Back in the day of integrated real-time keyboard-printer combos, a.k.a. typewriters, there was no way of typing a proper umlaut on Swiss IRTKPCs. You could type a double quote ("), then step back and type the vowel (or the other way round), but it looked pathetic.
On the other hand, Ae / ae, Oe / oe and Ue / ue actually had been the original way of writing an umlaut since the Middle Ages; around 13th century the "e" was moved on top of the main vowel, where it gradually turned into two vertical slashes and then two dots around the 16th century. Ae etc. kept being widely used in many scripts way into the 19th century, and so did the little "e" diacritic.
Since ä, ö and ü are used much more frequently than the capital variants, it made some sense in the entire 20th century to put them on the cramped Swiss IRTKPC keyboard but replace the Ä etc. with the French and partly Italian and Romansh accent diacritics.

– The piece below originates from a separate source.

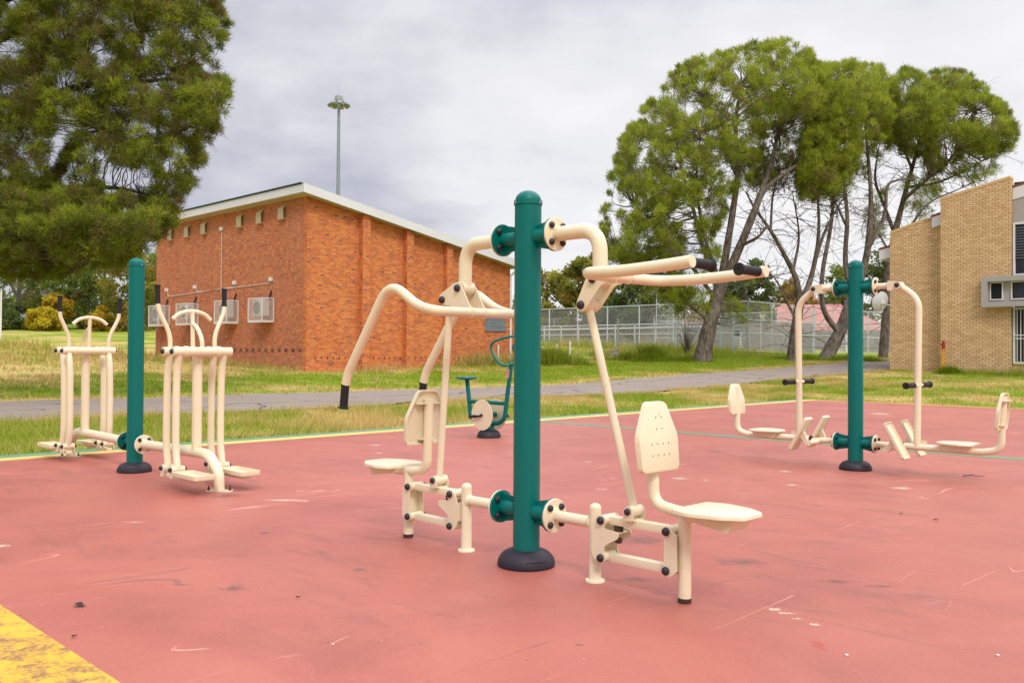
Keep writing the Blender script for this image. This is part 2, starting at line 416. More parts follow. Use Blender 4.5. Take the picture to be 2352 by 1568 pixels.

Because Ae etc. were so widely used in typewritten text, most Swiss Germans do not even notice if someone writes Österreich or Oesterreich , and many type " Oel " out of a pure habit.
The eszett is a different matter. It originally is a typographic ligature of a "long s" ("s", also to be found in many old text in other languages including English) and a "z". It underwent several changes of its usage since the early Middle Ages and eventually ended up as a means to mark the different pronunciation of Busse (with a short "u", meaning busses in English) and Buße (with a long "u", meaning fines).
The same applies to Masse (mass in the physical sense) and Maße (measures, dimensions), Schoss (= Schössling , a shoot on a plant) and Schoß (the lap of a person), and, funny enough, Floß (a raft) and Dental Floss (which is English anyway.
Those are pretty much the only examples where the eszett really matters these days that come to my mind right now. But they are not important because the different pronunciations can be easily told from the context.
So, in the first half of the 20th century with the wide spread of typewriters, the Swiss said, "Hey, what the heck? Why should we keep using a special character just to avoid four pretty rare ambiguities of pronunciation? We have enough troubles with our other national languages, so let's remove that typographical appendix. After all, there are many more ambiguities in German orthography and pronunciation to deal with."
And they did. Very painlessly. The Germans, Austrians etc., however, stuck to it even through the latest Orthography Reform of 1996. I still wonder why. Not a single person in Switzerland has ever been hurt because the eszett got dropped, but because of four (FOUR!) ambiguous spellings you still have to use a character that exists only in one language and is a major p.i.t.a. to find on a non-German computer.
And those very same folks in their Ivory Tower force us (including the Swiss!) to write auswendig and aufwenden , but aufwändig ? Come on!